As Gaiolas não é exatamente uma narrativa convencional. Patricia Cruz constrói sua história como uma espécie de percurso interno, onde o que está em jogo não é só o que acontece no mundo ao redor da protagonista, mas o que se desenrola dentro dela.
Em meio a símbolos, encontros e missões que beiram o místico e parecem fundir a realidade com o mundo onírico, o romance nos conduz a acompanhar Duna, uma jovem universitária ansiosa que, aparentemente, vive uma rotina comum — dividida entre a faculdade de Ciência da Computação, uma kitnet e sua gata Maya — até o momento em que tudo começa a mudar.
Essa mudança não é exatamente externa.

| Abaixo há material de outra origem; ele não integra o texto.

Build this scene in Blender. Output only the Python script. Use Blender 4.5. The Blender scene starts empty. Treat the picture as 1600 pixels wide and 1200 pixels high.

Ela começa com um sonho. Nele, a ampulheta sagrada de Duna começa a se mover, e o tempo — antes apenas um conceito — vira um alerta. A partir daí, Duna passa a ver o mundo com outros olhos. Literalmente. Ela enxerga o nível de desenvolvimento das pessoas, como se camadas invisíveis começassem a se revelar diante dela.
A história segue nesse tom, quase como um ritual de iniciação, onde a protagonista é confrontada por missões e figuras que aparecem para orientar, ou testar, seu caminho, isso porque ela descobre que existe uma profecia em torno de sua figura: é chamada de transformadora e tem como missão salvar Gaia, o planeta. Para isso, precisa encontrar a ampulheta de Gaia, mas antes deve localizar sua própria ampulheta.
Para isso, no entanto, Duna precisará se aventurar em algumas missões dadas pela figura quase que mítica que ronda seus sonhos — e sua própria realidade: a coruja falante e a espécie de "assistente", Zensita. Encontrar uma bruxa na floresta, procurar por um curandeiro, achar a própria ampulheta sagrada e transformar a escuridão em luz. Tarefas difíceis? É, um pouco.
O livro trabalha com uma estrutura que mescla psicologia e espiritualidade, numa proposta que lembra, por vezes, aquelas jornadas de cura e redescoberta pessoal, porém com toques de fantasia e romance! Eu amei o fato de que Patrícia realmente parece preocupada em explorar os processos internos de mudança: como eles acontecem, o que despertam, e como somos levados a encarar nossas próprias sombras quando colocados diante do desconhecido.
Duna, aqui, é a peça central desse quebra-cabeça, e a narrativa se desenvolve ao redor de seu percurso rumo a um tal “Eu Verdadeiro”.
Existe também espaço para afeto e relações humanas. Guilherme, por exemplo, surge como alguém que, além de participar da trama, estabelece com Duna um vínculo afetivo que, mesmo sutil, adiciona uma camada de romance ao livro. Não é o foco principal, mas está ali como contraponto ao isolamento da protagonista, como se para nos lembrar de que o caminho do autoconhecimento não precisa, necessariamente, ser solitário.
Em muitos momentos, a obra soa como uma metáfora estendida sobre os processos de crescimento e transformação que, cedo ou tarde, todos somos obrigados a enfrentar. E talvez seja justamente essa proposta — de apresentar o interno como um território tão vasto quanto qualquer mundo fantástico — o que torna As Gaiolas uma leitura que se sustenta não pela ação em si, mas pelas perguntas que levanta no meio do caminho.